Alors cette nouvelle loi, que permet-elle ? Le projet de loi sur le renseignement veut mettre en place un cadre légal sur des pratiques des services de renseignement qui existent apparemment déjà à en croire les spécialistes mais sont illégales. Depuis la loi de lutte contre le terrorisme de 2006, ils pouvaient déjà procéder à des écoutes des communications dites “administratives”, c’est-à-dire uniquement du ressort du Premier ministre.
Cette nouvelle loi autoriserait les services de renseignement à faire des écoutes bien plus intrusives. Ils pourraient utiliser des « IMSI-catchers », un dispositif qui permet d’écouter toutes les communications (téléphoniques comme électroniques) dans un rayon de 500 mètres à un kilomètre. Seraient donc touchés les simples passants se trouvant près d’un terroriste potentiel.
Une des mesures les plus contestées est la suivante : le renseignement serait désormais autorisé à récupérer les “métadonnées” des échanges électroniques, c’est-à-dire les informations qui entourent une conversation : Qui est l’expéditeur du message, quelle heure d’envoi, la taille du message, etc. Ces métadonnées sont donc différentes du contenu en lui-même des messages. Par ailleurs, internet pourrait être espionné à la source, chez les fournisseurs d'accès et hébergeurs, à l’aide de "boîtes noires".

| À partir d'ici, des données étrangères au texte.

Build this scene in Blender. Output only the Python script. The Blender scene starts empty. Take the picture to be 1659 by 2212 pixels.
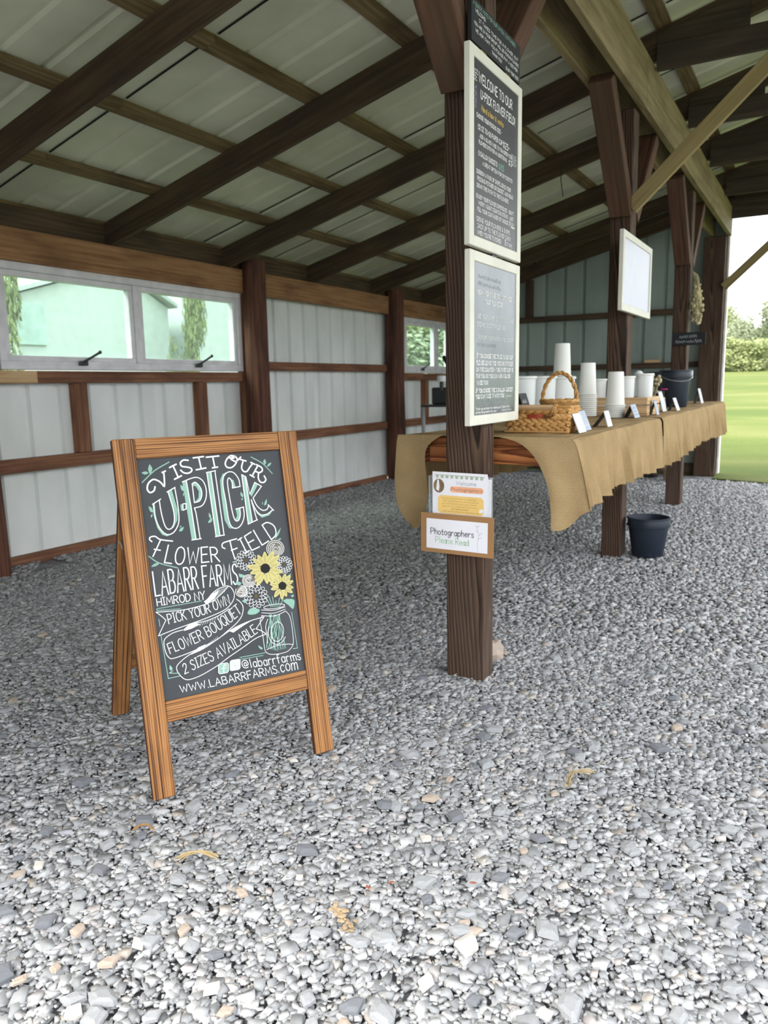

Ces boîtes noires auront comme objectif de détecter des comportements suspects en analysant les comportements des utilisateurs sur la toile. La détection se fera au moyen d’un algorithme mis en place automatiquement par des machines. Si ce type de comportement est remarqué, une alerte sera envoyée aux services de renseignement. Ils pourront alors mettre en place une surveillance plus personnalisée. A ce stade, ce ne seront plus des machines qui analyseront les données mais une surveillance humaine se mettra alors en branle.
Le gouvernement assure qu’il ne s’agit pas d’une surveillance de masse et que l'anonymat des utilisateurs sera préservé. On peut noter le paradoxe de données anonymes permettant de découvrir l'identité d'une personne lorsqu'un risque de terrorisme est détecté…
Comment ces nouveaux pouvoirs des services de renseignement seront-ils encadrés ? Le projet prévoit la mise en place d’une Commission Nationale de Contrôle des Techniques de Renseignement (CNCTR). Celle-ci sera composée de 4 parlementaires, 4 hauts magistrats et un expert (les magistrats seront donc en infériorité).
Concrètement, quand un comportement potentiellement terroriste sera identifié (via les boites noires), les services de renseignement feront une demande motivée au Premier ministre pour utiliser un moyen de surveillance plus personnalisé. Cette demande sera examinée par la CNCTR qui rendra un avis.
Mais en cas d’urgence, aucun avis ne sera requis, et aucun contrôle sur la surveillance mise en place ne sera possible pendant 48 heures.
Après 48h, si la surveillance est jugée infondée, les données devront être effacées. Il n’en reste pas moins que les services de renseignement auront eu connaissance de ce qu’ils ont espionné.
La CNTCR a une autre mission puisque tout citoyen pourra saisir le Conseil d'Etat, via la CNCTR, s'il estime faire l'objet d'une surveillance illégale.
Alors quelles conséquences sur la liberté d’expression ? Et bien nous risquons tout simplement de tous nous limiter dans nos déclarations sur le net si nous savons qu’elles peuvent potentiellement nous exposer à une enquête, par essence secrète, des services de renseignement.
Que penser de cette loi ? Chacun est libre bien évidemment de se faire son opinion. Pour ce qui me concerne, je regrette qu’encore une fois, les juges soient écartés au profit des politiques. Car donner un tel pouvoir de surveillance à l’Etat revient à dire que celui-ci agit nécessairement pour le bien commun. C’est avoir à mon sens une bien trop grande confiance en nos hommes et femmes politiques.
Je ne suis pas très fan des théories du complot et je ne pense pas que si le FN arrive au pouvoir, il aura ainsi tous les moyens légaux pour espionner les gens et mettre en place le IV Reich... Mais je me rappelle simplement qu’il n’y a pas si longtemps, le pouvoir socialiste n’a pas hésité à utiliser les services de renseignement pour simplement cacher l’existence de l’enfant naturel du Président de la République de l’époque.
Très prosaïquement, on pourrait envisager une surveillance plus que contestable d’opposants politiques au pouvoir en place sous un prétexte plus ou moins fallacieux. Je vous rappelle que cette loi vise notamment à protéger "Les intérêts économiques et scientifiques essentiels de la France". Le barrage de Sivens par exemple, est-ce que ça rentre dans cette catégorie ?
Pour autant, faut-il ne rien faire ? Certainement pas. Nous sommes vulnérables au terrorisme et le seront encore même si cette loi était adoptée en l’état, mais il n’en reste pas moins que les services de renseignement ont pour mission de nous protéger autant que faire se peut.
Je regrette simplement l’éviction quasi-totale du judiciaire et le fait que l’on n’envisage apparemment pas de recruter plus d’agents de renseignement pour faire au moins fonctionner convenablement ce qui existait déjà.